As founder of, George Hobica has made a career of sniffing out cheap fares and then spreading the word. Based in New York, Hobica is also an astute analyst of the industry and its trends. He was in Minneapolis last week and shared his wisdom on the current chaotic state of the nation's unfriendly skies.

Q For a while now, you've been down on airline-affiliated credit cards that accumulate frequent-flier miles. Now Northwest has joined American in charging a fee for cashing frequent-flier miles [$25 for domestic, $50 for transatlantic and $100 for flights to Asia]. Does striving for more frequent-flier miles still make sense?

A No, especially not with the addition of fees to cash out miles. Listen, you're already paying $70 or $80 a year for the card, then you're paying fees to check your bag and fees to cash the miles, and another fee to talk to an agent, and more if you change your plans. You might be paying $250 for that "free" ticket. I do a comparison on my website with cash-back cards from American Express and Chase. It shows what you get if you spend $25,000 on an airline card vs. one of those cash-back cards. It's reasonable that you could get back $700 to $800 in cash -- which you can use to buy a couple of domestic tickets and you won't have to deal with capacity controls. Cash doesn't expire. Cash doesn't go bankrupt. And there are no fees for these cards.

Q Are there any cheap fares out there at this point?

A Low fares are still there, but not for peak travel periods. [Hobica interrupted himself to search for sample fares on his laptop.] Look at this, New York to St. Maarten, $290 round-trip. Salt Lake to Atlanta, $207. Washington to London, $642, in July. That's amazing. I tell people they've got to do a flexible date search and then be flexible. Cheaptickets, Orbitz and Travelocity all allow you to do a flexible search over a long period of time. I'm not the kind of traveler who says, 'I've got to go to London this particular week.' I look at the fares over time and say, 'That's the week I'm going to London.' If you're flexible, there are astounding deals out there.

Q So you're not a fan of [one of the other major airfare search sites]?

A No. Their flexible search option only offers three days on departure and return. That's not enough time to really get a sense of what your options are.

Q I've had quite a few readers and friends complain about airlines changing their tickets after the fact -- adding legs, or dropping the route completely. It's a chaotic time in the industry. Are you noticing any patterns consumers should be aware of?

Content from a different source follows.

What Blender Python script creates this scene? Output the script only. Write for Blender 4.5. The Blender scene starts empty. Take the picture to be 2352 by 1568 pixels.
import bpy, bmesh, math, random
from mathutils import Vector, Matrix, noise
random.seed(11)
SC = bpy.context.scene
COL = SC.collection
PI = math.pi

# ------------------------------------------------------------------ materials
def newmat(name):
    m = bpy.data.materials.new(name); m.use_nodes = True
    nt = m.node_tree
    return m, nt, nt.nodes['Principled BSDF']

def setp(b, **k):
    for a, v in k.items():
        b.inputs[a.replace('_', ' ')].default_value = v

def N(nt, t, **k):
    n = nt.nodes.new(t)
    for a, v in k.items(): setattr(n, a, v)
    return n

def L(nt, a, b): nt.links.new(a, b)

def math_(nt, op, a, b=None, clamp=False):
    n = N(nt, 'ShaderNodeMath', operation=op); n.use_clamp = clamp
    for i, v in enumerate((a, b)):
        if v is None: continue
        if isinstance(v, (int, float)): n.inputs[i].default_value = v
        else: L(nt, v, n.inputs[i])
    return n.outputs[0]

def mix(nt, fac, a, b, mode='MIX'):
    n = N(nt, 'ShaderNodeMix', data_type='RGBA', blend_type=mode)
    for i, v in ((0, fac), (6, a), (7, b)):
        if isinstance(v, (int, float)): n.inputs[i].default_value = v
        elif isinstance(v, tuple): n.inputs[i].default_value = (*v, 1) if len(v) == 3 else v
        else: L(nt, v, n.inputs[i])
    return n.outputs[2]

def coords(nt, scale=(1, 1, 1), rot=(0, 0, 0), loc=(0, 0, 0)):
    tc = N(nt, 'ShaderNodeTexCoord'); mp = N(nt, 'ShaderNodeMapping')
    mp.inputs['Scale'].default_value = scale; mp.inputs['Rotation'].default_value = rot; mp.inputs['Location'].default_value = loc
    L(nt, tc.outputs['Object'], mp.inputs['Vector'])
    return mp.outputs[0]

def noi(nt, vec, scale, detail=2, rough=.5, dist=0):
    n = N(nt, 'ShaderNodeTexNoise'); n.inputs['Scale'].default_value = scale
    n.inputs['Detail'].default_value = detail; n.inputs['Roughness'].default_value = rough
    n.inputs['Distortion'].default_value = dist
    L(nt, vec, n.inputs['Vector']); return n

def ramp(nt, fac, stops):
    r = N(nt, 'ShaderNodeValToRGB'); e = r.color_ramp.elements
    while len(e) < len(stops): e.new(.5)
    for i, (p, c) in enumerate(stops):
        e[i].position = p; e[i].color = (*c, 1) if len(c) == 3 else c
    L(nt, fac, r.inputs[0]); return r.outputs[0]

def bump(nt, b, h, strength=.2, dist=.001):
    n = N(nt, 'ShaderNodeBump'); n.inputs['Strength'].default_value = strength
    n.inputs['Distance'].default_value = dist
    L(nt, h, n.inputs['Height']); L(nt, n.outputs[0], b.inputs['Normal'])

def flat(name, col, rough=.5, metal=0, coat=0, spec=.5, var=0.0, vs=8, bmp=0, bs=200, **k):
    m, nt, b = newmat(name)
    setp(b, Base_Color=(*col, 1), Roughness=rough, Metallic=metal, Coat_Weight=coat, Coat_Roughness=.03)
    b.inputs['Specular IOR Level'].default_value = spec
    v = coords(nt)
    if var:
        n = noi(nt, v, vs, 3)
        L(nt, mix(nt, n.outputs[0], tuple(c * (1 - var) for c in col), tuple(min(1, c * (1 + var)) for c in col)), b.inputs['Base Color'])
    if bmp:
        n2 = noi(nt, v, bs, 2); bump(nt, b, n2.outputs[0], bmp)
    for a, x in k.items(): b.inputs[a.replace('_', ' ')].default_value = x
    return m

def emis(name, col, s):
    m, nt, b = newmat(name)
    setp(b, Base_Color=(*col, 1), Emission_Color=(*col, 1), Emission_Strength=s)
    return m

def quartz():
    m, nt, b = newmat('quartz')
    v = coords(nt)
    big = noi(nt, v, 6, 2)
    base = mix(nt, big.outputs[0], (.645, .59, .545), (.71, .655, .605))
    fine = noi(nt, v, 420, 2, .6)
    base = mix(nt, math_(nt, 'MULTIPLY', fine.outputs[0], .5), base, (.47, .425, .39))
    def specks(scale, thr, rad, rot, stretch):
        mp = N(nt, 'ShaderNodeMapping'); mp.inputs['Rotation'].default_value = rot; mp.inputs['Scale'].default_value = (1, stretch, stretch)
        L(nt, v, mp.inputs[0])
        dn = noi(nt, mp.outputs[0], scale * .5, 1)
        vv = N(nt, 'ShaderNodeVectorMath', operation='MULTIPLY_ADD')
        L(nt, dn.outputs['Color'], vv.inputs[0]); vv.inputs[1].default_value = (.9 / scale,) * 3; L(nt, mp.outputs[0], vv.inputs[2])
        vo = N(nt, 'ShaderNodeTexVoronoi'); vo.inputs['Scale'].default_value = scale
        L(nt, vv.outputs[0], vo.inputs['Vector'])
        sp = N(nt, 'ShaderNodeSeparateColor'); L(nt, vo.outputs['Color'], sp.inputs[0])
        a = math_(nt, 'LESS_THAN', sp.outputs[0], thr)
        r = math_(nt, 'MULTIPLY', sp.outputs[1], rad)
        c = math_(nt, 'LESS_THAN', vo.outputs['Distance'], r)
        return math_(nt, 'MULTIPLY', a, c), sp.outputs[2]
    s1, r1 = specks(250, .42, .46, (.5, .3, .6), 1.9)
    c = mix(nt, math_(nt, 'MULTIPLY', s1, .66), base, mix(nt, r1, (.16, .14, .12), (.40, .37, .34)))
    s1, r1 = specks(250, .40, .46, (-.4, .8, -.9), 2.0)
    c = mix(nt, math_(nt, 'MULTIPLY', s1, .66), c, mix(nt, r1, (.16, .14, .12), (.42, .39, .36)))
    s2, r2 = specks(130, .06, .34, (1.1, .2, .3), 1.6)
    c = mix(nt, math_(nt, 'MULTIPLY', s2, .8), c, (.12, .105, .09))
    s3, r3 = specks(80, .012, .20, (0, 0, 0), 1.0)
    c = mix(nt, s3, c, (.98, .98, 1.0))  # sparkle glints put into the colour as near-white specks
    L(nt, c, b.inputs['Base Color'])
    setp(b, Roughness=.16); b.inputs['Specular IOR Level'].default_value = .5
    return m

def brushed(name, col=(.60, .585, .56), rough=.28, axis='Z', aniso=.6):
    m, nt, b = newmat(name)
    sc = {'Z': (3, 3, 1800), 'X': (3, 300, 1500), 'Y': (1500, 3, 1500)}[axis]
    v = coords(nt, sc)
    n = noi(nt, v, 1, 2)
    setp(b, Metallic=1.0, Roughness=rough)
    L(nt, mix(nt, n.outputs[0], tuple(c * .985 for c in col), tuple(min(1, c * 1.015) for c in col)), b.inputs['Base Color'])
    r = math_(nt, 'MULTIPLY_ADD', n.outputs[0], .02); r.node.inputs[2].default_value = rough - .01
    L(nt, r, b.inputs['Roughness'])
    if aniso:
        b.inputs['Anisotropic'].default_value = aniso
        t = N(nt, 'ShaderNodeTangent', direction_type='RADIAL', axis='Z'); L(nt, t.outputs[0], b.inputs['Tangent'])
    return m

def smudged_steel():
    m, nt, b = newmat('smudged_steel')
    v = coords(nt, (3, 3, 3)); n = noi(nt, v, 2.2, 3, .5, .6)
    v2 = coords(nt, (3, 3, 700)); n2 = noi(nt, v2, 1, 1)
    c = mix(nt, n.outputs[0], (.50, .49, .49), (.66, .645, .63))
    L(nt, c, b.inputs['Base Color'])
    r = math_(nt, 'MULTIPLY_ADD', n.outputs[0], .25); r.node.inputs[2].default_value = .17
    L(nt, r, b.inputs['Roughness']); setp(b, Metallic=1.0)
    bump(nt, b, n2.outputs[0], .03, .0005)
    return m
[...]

A It's a crazy, crazy world out there. I had a reader write to me that if you look on the United Airlines site, you can still book flights from Denver into Fort Lauderdale, Fla., in September, even though the airline has announced it's discontinuing service to Fort Lauderdale at the beginning of September. Let's take a look. [Hobica searches for UA flights from Denver to Fort Lauderdale in September and finds them, then finds the airline's announcement of discontinued service.] The problem is, you could book that, they may well take your credit card number and money, and it will only be later, at a very inconvenient time, that you discover the flight doesn't exist.

Q That's scary. What should consumers do?

A Pay close attention to what's happening, doublecheck with airlines that the flights are continuing. With so many routes being dropped, it's a real concern.

Q What does the future of air travel look like to you?

A It all depends on oil. If we really have hit 'peak oil,' we'll see some anticompetitive barriers disappear, including letting foreign carriers buy U.S. airlines. We'll see more mergers, fewer, bigger airlines. All the Midwests, Frontiers, Alaskans will disappear. If oil prices drop back to what they were, we'll go back to the same crazy situation where there'll be someone else starting up a JetBlue. There's always someone out there who thinks they can start an airline.

Q Any parting words of advice?

A If you're planning a vacation in February 2009 -- or any kind of peak travel time -- buy your tickets now. Don't bother waiting for sale fares. Fares are only going up from here.